Photo by Richard Sidey was National Geographic's Photo of the Day on January 8, 2013.










big deal


Last night, the 100th Grey Cup was played in downtown Toronto, where the Toronto Argonauts defeated the Calgary Stampeders 35-22.  

On Saturday, three writers I know were listed on the Globe's top 23 Canadian fiction books of the year.  Eva Stachniak for The Winter Palace, Grace O'Connell  Magnified World, and Heather Birrell for Mad Hope. 

Earlier this month, my writing teacher, friend and inspiration, Sarah Selecky had the US launch of her book, This Cake is for the Party.  
  
And, last Thursday, I was awarded the Random House of Canada 2012 Student Writing Award for my short story, Let Me Call You Lovely.

Each of these accomplishments is, in my opinion, a big deal. And deserves the recognition it receives. 
   
The publication where my short story appears, Three, is small but, a big deal. U of T faculty, Random House staff and the contest judges all had very positive things to say about my writing and the finalists writing like, "remarkable literary outcomes" and "fine writers" and "a fantastic achievement". 

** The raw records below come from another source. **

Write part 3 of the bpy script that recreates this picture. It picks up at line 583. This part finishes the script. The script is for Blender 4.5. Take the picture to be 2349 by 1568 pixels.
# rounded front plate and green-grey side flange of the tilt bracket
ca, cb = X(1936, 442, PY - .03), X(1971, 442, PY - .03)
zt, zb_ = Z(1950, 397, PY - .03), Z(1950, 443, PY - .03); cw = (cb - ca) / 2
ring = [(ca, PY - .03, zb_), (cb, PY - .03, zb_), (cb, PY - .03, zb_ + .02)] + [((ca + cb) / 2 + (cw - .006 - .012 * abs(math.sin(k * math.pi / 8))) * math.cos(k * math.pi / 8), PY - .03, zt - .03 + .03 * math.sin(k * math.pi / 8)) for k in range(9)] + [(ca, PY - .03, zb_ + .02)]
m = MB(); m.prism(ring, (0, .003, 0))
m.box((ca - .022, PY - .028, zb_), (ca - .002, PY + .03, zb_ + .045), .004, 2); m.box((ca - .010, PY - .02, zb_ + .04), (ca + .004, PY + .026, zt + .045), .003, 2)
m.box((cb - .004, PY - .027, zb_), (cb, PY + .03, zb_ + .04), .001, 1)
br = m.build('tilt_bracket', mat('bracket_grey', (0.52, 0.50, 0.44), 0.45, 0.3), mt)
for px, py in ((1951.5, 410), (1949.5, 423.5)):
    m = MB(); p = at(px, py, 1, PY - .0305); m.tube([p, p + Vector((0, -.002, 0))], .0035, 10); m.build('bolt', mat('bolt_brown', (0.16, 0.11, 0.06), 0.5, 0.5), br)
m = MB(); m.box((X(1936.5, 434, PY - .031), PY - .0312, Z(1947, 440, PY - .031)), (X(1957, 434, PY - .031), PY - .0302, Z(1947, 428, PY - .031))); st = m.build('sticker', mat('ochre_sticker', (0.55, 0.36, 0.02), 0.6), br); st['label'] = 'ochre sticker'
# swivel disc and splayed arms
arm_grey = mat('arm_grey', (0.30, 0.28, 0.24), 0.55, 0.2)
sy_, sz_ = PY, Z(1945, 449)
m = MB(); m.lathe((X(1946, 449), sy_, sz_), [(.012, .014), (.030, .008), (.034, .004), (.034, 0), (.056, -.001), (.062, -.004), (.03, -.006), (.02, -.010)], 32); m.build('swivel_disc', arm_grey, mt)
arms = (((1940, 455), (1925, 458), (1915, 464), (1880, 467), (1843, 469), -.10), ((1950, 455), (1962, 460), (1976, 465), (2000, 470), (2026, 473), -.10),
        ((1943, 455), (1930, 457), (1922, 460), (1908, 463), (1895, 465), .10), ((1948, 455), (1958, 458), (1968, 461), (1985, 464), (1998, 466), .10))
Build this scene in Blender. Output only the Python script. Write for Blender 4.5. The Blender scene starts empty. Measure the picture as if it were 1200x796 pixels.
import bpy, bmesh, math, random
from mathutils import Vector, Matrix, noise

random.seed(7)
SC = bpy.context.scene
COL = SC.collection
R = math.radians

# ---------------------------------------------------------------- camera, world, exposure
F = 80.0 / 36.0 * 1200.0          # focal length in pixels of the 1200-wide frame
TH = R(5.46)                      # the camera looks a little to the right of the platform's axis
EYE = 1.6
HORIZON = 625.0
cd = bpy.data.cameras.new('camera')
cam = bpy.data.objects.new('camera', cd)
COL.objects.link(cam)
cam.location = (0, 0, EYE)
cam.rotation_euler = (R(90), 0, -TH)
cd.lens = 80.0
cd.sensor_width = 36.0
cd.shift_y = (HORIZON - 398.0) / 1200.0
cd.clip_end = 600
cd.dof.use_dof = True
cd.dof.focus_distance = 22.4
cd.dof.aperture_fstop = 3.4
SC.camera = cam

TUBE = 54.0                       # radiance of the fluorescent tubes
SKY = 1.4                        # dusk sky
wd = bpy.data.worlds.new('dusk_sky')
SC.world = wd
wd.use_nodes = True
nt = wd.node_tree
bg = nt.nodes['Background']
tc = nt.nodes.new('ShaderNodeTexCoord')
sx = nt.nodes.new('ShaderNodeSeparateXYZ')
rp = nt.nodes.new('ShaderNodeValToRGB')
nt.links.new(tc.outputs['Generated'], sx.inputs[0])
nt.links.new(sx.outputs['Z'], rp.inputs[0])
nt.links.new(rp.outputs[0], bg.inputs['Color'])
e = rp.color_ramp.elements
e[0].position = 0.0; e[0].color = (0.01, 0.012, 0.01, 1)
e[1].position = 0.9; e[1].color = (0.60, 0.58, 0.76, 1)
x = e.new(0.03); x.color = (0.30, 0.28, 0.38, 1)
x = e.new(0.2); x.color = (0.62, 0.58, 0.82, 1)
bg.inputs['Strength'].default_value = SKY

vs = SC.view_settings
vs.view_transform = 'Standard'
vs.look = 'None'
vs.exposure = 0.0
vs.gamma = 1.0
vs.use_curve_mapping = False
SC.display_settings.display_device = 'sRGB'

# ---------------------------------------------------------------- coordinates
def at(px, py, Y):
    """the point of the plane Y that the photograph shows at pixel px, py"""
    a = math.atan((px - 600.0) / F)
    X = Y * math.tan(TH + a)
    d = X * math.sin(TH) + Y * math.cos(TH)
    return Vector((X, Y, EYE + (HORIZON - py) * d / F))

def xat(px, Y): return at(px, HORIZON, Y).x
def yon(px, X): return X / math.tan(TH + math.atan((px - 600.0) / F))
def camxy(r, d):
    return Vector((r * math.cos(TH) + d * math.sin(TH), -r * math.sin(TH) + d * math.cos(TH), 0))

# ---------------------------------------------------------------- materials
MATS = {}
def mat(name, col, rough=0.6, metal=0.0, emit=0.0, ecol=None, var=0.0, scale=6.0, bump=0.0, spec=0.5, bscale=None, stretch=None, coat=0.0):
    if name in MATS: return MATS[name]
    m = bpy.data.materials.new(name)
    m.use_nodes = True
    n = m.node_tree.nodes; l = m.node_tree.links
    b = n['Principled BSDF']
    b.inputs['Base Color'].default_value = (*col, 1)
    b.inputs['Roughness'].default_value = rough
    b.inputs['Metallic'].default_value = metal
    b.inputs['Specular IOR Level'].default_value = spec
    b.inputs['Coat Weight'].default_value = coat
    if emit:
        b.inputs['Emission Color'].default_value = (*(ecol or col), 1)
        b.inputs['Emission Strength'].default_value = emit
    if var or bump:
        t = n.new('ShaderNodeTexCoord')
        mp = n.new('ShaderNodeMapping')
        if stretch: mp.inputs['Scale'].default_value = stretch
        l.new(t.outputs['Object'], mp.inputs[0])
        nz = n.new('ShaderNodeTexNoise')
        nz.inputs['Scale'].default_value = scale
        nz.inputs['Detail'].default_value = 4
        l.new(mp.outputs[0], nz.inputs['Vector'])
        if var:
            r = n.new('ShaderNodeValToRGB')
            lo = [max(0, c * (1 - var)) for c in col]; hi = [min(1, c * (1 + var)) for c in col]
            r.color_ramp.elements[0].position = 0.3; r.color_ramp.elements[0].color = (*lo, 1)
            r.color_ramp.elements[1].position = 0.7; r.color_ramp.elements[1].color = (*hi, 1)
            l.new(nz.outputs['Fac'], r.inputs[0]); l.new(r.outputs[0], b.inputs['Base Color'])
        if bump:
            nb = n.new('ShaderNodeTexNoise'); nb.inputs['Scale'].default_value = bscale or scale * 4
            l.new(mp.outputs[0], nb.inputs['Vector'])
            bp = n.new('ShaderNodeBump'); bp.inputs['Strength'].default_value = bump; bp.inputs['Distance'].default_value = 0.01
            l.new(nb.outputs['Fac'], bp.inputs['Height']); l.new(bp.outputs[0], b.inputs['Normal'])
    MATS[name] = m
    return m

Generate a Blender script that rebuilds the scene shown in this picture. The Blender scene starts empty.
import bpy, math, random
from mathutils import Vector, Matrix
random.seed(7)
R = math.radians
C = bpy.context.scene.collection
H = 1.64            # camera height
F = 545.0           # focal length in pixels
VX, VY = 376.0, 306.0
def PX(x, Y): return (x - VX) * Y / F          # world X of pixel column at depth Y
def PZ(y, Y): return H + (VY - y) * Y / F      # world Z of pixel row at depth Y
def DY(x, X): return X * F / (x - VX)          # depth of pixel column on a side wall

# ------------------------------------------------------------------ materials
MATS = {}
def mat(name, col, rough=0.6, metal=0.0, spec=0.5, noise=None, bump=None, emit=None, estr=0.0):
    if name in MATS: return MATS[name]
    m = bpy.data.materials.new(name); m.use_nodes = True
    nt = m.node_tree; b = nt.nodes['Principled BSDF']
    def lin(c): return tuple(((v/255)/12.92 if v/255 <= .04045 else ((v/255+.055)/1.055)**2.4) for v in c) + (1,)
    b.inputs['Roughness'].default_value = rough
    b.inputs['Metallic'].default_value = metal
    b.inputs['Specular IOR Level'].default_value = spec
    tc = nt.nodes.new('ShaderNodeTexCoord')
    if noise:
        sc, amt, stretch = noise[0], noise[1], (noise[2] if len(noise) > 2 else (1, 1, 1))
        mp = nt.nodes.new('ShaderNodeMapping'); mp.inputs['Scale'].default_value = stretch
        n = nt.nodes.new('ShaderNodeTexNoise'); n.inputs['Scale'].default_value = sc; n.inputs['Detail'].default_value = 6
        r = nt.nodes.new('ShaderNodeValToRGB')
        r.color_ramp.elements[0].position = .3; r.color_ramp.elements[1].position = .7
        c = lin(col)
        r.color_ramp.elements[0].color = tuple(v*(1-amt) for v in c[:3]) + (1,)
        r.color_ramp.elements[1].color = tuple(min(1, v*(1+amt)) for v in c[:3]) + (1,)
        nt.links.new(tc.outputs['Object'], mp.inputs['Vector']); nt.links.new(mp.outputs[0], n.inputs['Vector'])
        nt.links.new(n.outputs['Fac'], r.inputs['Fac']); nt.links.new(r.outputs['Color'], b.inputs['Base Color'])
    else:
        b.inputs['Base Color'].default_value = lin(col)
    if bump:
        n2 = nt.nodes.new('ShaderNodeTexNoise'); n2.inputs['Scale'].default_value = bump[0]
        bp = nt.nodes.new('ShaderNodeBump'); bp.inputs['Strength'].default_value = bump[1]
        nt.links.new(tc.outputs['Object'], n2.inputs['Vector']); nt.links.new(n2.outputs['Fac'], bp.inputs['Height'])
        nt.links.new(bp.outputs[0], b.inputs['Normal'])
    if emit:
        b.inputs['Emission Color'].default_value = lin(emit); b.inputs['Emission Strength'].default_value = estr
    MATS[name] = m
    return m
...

I didn't realize just how big a deal the award was until I arrived at the U of T Faculty Club on Thursday night to celebrate the win along with the finalists and read this, from 2009 winner Anne Perdue, underscoring the importance of the award to her career.  

"A year later, Insomniac Press published my book. I am hugely grateful to the Random House of Canada Student Award in Writing for providing opportunity, prestigious acknowledgement, and validation."

Pretty big deal.

The evening was a tandem celebration for the award's 10th anniversary and at the door, one of the organizers told me they only had name tags printed for VIP guests, faculty, and finalists.  When I introduced myself, she said, "Oooooh, you are the winner! Congratulations. Of course you have a name tag."  

I was the big deal.

I also had to read an excerpt from the story, something the editor had failed to mention to me.  Finding out then and there saved me the worry and concern and neurosis of deciding which bit to read. No rehearsing, no overthinking it, no breathing exercises.

No big deal.   

I am more writer than sports enthusiast lately.  However, I am from Saskatchewan so that makes me a Roughrider fan by default.  My best Grey Cup experience was 23 years ago when I still lived in Saskatchewan. With two seconds left in the game, Dave Ridgway kicked a field goal giving the Riders a 43-40 victory over the Hamilton Tiger Cats in the 1989 Grey Cup.  We jumped in the back of a pick up truck and drove around downtown Regina after the game.  

It was a big deal.  

On Friday, my nephew and his girlfriend came to Toronto for the weekend to attend the game yesterday. They are huge fans (pictured here, front and centre, in green) and along with many other keen CFL lovers, have been roaming the city for the past week. I went to Nathan Philips Square and Yonge and Dundas with them where we did yoga on a makeshift field, tasted new flavours of Frank's Hot Sauce and tossed a football at some tires in a cage. Next year's Grey Cup is in Regina. 

It will be a big deal. 

Whether it's sports or writing or any other thing you want to make a big deal about, below is some wise advice from Natalie Goldberg, a big deal in her own right.  

“Trust in what you love, continue to do it, and it will take you where you need to go.”